Category: Relationship
Expert:  Dear Debra replied 6 years ago.
What happens in relationships is you remember all the good things when your not together, you miss the life you once both had, so you end up thinking things will be the same as they use to. When you go out to dinner with him, you have a good time, but you realize later that things will never be the same. Its hard some times to fully let go and not accept invitations, specially when he is confident that you both will get back together. But you want to make the decision to move on. I want you to really thinks bout your feeling for him. Ask yourself do you see yourself spending the rest of your life with him. One thing that helps in deciding how you feel is when you wake up in the morning you picture your life without. See how you feel if he was no longer in your life. If you have any more questions I am here to answer. Him saying a mean comment made you see him differently.

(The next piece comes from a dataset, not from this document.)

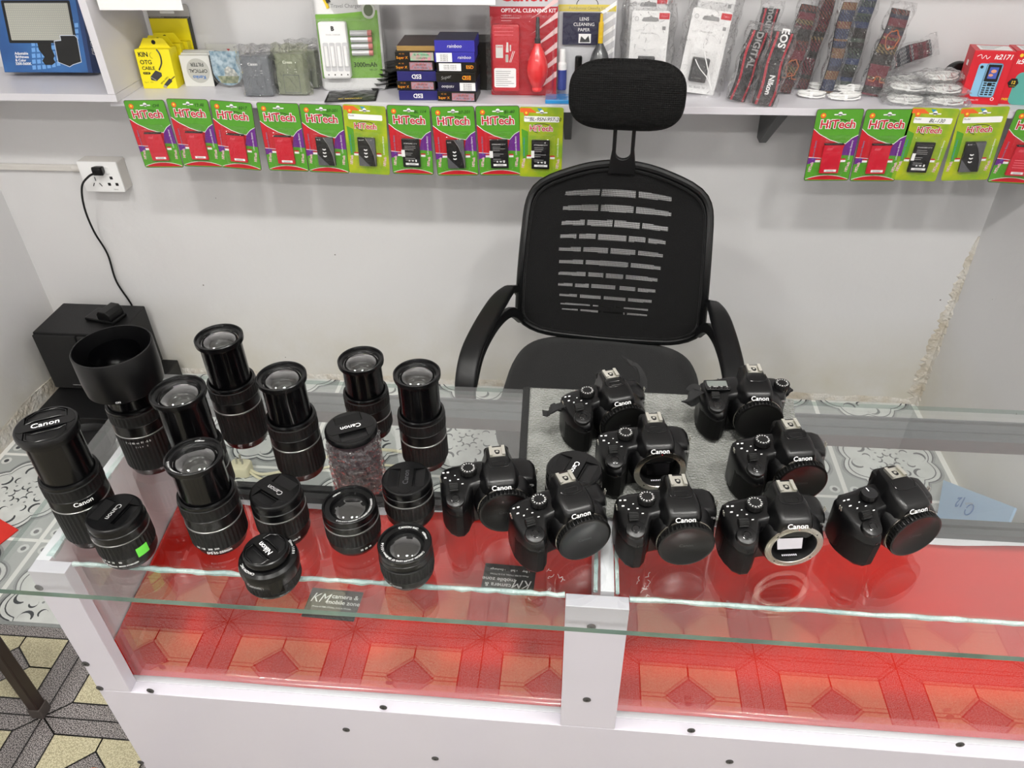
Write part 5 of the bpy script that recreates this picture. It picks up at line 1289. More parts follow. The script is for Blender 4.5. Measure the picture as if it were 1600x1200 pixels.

Customer: replied 6 years ago.
Thinking of my future is why I decided I cannot have one with him. I honestly don't see him being a part of my life as we get older. My adult children do not like him and want nothing to do with him. One of my fears of staying with him is that when they start having children I will not be able to be a huge part of their lives like I am now. They have both stated that they will not visit his house again.

How do I tell this man that yes, I loved him, still love him to some extent, but even though we had a wonderful life, after he was so mean I just clicked off? I just can't seem to find the words to describe how I feel, but I just can't live with him anymore. What do I say to him without backpeddling like I usually do to try not to hurt him so much?
Expert:  Dear Debra replied 6 years ago.
Your children do not get along with him and made it clear they will not be visiting. This must be something that is a huge problem for you. You love this man, but you can not see a future with him anymore. It is very important that your childes like who you are with because it can be difficult. But I want you to think about how you would feel if your children loved him. Would this change how you feel? You feel like you can't describe how you feel, but you know that you can no longer live with him. Can you see yourself living in different places and dating?